La registrazione di una conversazione tra presenti, a loro insaputa, è del tutto lecita.
Così come è lecita la registrazione di una telefonata con un’altra persona ignara di essere intercettata. La giurisprudenza ha più volte chiarito che chi parla in presenza di altre persone accetta anche il rischio di essere registrato. L’atto della registrazione differisce però dall’utilizzo del file con la conversazione. Se quest’ultimo viene divulgato a terzi e pubblicato sui social network, si commette una violazione dell’altrui privacy, soprattutto se l’oggetto della conversazione riguarda un contenuto riservato: per esempio parlando di salute, orientamento sessuale o schieramento politico. Un caso aggravato è se lo scopo della diffusione dell’audio è la diffamazione di chi parla. In tutti questi casi si rischia un’incriminazione penale.
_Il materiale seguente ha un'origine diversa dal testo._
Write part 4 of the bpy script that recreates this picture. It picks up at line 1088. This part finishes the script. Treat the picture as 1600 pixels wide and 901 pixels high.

Ma cosa succede se si agisce per difendere un proprio diritto? In questo caso il reato non c’è. Questo perché spesso esistono situazioni che, in assenza di testimoni, hanno bisogno di altri meccanismi probatori. Ecco una serie di casi in cui non si commette reato: se un dipendente registra una conversazione con i datori di lavoro perché intende agire contro di loro per mobbing; se una vittima registra un tentativo di estorsione; se chiunque con un registratore cerca di captare dichiarazioni che potrebbero servirgli in un eventuale processo. In questi casi i soggetti si stanno precostituendo delle prove che potranno essere fatte valere in un’aula giudiziaria.
Un’importante precisazione: rimane vietato lasciare un registratore acceso senza essere presenti, anche in casa propria, per spiare quello che un’altra persona dice o fa in assenza del registrante. Tale condotta può comportare una condanna penale per interferenze illecite nella vita privata, un reato previsto dall’articolo 615 bis del codice penale che comporta una pena che va da 6 mesi a 4 anni di reclusione.